STATED EXERCISE >> What is the number of lines in the entries below that include the word "picture"? Provide the number only.

Entries from a dataset >>

****************

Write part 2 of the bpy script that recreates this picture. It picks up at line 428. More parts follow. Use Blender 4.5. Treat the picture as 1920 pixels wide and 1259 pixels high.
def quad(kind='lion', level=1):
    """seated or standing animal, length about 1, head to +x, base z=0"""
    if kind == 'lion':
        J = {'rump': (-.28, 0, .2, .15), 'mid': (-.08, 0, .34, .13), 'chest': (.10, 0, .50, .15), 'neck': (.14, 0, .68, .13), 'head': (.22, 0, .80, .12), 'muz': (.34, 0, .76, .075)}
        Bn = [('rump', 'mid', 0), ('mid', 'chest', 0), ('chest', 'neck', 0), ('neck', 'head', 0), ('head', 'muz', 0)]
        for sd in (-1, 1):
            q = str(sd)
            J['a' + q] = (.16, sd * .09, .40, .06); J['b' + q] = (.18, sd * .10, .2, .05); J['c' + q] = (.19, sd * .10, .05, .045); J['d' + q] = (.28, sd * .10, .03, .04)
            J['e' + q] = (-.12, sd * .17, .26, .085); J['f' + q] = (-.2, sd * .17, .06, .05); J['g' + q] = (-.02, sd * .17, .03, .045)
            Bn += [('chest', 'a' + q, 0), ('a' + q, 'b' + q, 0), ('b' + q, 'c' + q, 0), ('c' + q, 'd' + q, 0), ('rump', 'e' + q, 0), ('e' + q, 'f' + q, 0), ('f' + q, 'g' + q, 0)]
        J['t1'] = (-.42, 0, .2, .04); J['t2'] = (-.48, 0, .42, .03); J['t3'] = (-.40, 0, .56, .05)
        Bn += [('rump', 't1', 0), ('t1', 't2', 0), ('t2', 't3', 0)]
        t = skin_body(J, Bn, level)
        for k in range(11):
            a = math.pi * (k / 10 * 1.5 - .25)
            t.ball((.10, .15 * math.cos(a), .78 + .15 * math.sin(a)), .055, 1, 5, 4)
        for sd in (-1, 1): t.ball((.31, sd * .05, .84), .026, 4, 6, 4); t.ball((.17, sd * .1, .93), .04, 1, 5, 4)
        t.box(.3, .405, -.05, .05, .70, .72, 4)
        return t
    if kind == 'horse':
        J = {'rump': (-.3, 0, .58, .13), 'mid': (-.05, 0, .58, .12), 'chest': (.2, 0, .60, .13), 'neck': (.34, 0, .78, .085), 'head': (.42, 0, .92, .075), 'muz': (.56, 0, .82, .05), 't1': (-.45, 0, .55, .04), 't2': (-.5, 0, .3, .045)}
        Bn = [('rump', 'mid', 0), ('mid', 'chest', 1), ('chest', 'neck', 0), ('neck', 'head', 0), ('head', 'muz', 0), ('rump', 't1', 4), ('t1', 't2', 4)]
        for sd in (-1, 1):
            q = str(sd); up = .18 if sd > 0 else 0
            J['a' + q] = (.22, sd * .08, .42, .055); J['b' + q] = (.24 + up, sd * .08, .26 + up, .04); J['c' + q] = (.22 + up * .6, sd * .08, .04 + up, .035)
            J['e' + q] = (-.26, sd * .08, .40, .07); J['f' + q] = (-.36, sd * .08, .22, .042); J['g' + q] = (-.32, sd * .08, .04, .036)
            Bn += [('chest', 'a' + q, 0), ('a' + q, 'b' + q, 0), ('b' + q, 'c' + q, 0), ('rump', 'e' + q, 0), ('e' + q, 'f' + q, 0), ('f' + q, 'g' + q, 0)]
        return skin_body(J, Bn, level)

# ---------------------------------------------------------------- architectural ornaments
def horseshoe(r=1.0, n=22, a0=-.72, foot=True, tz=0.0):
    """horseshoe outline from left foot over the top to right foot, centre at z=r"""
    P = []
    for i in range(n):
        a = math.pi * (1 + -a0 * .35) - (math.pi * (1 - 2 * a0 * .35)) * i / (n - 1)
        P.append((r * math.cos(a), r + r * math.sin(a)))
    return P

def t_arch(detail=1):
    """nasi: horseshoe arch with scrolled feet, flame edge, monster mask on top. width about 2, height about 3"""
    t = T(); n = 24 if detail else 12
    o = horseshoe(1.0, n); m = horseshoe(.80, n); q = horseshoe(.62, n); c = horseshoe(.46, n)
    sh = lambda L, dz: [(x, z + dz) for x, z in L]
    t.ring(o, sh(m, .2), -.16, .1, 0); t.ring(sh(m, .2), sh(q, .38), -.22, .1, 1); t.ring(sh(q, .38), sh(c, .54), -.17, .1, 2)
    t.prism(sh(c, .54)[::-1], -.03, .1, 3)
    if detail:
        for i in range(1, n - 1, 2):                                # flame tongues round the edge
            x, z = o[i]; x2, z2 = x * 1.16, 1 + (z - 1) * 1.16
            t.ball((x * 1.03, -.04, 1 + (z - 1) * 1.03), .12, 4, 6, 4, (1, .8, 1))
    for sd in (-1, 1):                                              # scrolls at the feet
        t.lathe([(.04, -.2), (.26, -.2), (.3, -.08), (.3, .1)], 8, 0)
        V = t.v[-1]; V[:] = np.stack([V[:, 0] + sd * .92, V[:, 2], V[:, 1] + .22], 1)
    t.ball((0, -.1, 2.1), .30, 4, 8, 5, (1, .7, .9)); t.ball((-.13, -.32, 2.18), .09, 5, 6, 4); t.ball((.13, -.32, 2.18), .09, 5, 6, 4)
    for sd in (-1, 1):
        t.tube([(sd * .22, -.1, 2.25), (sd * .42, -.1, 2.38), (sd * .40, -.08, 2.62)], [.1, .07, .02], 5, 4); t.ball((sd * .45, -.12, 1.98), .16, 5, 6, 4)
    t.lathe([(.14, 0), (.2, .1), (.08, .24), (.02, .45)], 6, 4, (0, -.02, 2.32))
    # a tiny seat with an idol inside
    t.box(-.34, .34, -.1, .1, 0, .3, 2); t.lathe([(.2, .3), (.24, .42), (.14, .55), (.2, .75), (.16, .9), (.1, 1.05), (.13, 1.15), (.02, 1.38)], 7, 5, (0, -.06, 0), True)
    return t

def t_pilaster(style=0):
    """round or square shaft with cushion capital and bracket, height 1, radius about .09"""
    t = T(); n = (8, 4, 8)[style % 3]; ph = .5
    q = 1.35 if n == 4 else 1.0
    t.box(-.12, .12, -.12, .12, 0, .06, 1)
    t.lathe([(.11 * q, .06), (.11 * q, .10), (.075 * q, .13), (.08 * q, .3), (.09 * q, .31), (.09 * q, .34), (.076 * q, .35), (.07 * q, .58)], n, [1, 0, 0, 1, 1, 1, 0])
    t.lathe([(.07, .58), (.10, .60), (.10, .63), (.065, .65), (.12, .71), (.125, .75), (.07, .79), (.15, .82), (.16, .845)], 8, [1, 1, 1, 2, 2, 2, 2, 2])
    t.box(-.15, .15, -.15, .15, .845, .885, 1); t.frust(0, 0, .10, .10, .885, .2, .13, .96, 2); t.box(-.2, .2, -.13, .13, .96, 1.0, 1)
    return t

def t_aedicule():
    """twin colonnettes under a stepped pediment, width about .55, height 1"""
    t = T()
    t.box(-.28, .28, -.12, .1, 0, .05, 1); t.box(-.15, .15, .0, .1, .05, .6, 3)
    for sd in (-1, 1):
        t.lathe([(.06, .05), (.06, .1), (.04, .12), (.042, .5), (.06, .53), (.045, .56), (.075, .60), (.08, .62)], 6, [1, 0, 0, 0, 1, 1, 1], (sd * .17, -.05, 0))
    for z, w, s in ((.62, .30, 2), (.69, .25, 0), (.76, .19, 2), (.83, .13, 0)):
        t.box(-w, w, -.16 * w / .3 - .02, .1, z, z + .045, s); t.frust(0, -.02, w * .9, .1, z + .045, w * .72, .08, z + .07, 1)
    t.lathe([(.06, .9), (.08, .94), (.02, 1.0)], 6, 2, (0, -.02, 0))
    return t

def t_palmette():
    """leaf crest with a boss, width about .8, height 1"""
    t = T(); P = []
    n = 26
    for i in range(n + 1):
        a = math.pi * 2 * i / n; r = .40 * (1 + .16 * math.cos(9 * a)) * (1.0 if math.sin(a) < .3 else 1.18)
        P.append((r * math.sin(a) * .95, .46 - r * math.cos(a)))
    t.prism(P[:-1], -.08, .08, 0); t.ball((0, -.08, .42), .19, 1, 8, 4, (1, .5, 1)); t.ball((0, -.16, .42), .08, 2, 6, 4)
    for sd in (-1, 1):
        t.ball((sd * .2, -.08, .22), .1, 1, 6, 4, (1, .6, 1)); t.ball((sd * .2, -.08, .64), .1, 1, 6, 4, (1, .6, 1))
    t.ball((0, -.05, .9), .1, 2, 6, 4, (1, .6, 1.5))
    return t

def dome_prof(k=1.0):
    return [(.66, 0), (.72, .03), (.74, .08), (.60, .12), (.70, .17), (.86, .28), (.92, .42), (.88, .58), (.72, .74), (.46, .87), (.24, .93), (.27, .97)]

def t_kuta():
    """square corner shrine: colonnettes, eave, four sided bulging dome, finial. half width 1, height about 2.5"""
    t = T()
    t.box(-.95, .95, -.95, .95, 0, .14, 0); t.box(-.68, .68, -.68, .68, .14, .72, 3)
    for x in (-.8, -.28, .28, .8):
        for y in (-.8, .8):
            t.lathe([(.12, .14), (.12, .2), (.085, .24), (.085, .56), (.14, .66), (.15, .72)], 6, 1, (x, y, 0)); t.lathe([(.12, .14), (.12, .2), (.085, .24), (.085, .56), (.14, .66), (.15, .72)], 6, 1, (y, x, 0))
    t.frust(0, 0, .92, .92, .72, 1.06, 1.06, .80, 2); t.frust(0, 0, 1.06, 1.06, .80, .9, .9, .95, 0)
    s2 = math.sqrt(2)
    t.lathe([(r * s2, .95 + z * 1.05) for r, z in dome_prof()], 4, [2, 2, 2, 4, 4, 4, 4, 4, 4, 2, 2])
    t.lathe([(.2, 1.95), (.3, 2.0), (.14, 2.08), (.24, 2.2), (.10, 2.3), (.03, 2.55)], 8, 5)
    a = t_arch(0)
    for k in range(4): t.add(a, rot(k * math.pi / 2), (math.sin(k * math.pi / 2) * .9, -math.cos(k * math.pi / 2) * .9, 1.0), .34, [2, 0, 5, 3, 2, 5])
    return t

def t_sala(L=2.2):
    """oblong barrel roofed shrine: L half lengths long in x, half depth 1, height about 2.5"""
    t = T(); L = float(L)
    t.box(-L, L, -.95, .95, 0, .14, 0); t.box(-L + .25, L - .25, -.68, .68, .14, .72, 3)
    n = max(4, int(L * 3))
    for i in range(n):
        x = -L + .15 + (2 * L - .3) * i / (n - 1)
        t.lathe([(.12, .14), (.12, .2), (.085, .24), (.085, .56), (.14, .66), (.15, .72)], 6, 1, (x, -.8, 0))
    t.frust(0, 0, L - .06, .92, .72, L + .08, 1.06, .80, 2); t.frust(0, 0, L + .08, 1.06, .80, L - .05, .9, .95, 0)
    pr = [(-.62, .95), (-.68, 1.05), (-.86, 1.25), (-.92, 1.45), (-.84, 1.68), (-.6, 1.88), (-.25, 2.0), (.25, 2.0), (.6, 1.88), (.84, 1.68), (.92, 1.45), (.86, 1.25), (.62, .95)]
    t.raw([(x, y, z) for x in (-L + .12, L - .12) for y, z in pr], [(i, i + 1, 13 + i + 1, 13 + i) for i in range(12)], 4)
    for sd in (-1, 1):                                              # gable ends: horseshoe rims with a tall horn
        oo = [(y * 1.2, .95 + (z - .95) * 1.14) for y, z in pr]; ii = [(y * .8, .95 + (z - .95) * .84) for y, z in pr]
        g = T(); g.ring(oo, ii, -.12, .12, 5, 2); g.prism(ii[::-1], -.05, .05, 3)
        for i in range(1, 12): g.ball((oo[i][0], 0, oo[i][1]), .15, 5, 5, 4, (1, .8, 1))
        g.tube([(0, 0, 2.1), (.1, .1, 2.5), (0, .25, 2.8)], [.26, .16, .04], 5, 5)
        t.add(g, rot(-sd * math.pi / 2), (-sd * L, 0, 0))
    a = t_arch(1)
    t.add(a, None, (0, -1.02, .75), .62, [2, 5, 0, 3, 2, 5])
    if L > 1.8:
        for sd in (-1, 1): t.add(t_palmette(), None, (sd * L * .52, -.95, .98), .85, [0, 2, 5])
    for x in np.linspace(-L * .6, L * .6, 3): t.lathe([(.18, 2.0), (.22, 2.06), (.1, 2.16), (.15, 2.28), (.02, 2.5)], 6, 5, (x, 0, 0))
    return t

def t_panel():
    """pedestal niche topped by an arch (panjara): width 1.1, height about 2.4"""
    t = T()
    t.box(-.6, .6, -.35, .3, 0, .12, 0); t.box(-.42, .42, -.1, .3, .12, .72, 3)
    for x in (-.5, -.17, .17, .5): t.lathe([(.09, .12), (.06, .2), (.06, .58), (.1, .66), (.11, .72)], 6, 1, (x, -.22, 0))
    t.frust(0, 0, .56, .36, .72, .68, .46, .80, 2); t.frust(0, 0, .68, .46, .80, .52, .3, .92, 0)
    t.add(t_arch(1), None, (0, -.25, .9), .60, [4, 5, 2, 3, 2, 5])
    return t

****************

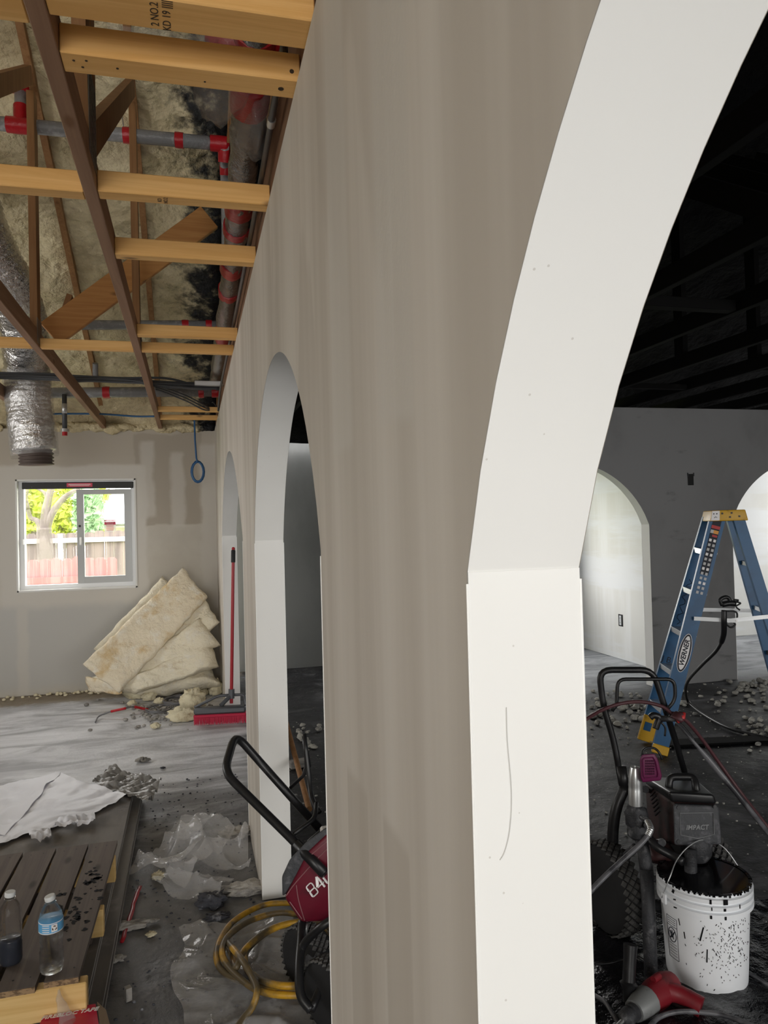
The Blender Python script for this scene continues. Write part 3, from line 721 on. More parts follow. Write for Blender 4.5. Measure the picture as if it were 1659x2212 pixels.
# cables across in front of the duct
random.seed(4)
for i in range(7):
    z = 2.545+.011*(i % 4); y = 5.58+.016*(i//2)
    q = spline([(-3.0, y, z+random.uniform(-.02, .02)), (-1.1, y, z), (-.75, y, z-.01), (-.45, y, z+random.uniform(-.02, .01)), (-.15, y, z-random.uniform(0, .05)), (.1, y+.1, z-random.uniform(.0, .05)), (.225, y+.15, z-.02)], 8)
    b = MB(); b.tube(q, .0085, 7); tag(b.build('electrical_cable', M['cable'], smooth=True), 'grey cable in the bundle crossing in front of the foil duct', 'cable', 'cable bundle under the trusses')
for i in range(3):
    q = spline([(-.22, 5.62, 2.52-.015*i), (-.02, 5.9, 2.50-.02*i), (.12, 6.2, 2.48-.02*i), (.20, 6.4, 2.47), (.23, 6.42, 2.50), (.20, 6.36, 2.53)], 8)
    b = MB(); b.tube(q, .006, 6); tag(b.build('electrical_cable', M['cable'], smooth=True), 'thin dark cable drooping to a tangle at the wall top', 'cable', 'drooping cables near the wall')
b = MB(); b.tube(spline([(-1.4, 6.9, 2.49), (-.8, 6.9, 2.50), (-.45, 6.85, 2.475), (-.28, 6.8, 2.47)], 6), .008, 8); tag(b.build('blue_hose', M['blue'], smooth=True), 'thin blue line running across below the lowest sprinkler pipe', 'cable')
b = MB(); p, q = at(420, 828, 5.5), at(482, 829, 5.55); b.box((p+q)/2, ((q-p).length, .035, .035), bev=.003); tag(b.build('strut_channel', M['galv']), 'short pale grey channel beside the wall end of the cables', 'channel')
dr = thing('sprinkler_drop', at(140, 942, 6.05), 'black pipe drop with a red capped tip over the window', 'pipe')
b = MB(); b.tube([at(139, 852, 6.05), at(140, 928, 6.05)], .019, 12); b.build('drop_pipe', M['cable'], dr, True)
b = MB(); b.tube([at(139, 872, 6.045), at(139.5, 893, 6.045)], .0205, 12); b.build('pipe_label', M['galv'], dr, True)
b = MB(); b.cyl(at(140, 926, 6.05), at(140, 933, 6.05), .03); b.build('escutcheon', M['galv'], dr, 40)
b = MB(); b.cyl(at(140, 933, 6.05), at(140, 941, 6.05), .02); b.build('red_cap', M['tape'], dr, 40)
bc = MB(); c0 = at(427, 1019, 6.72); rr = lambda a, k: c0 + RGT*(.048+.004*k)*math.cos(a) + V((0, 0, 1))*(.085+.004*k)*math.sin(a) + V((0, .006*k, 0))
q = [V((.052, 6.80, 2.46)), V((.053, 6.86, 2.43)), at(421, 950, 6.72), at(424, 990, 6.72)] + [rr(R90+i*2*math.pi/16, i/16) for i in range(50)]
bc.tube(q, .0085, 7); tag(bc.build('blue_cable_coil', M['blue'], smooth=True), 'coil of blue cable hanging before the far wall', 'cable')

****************

ANSWER IN FULL >> 2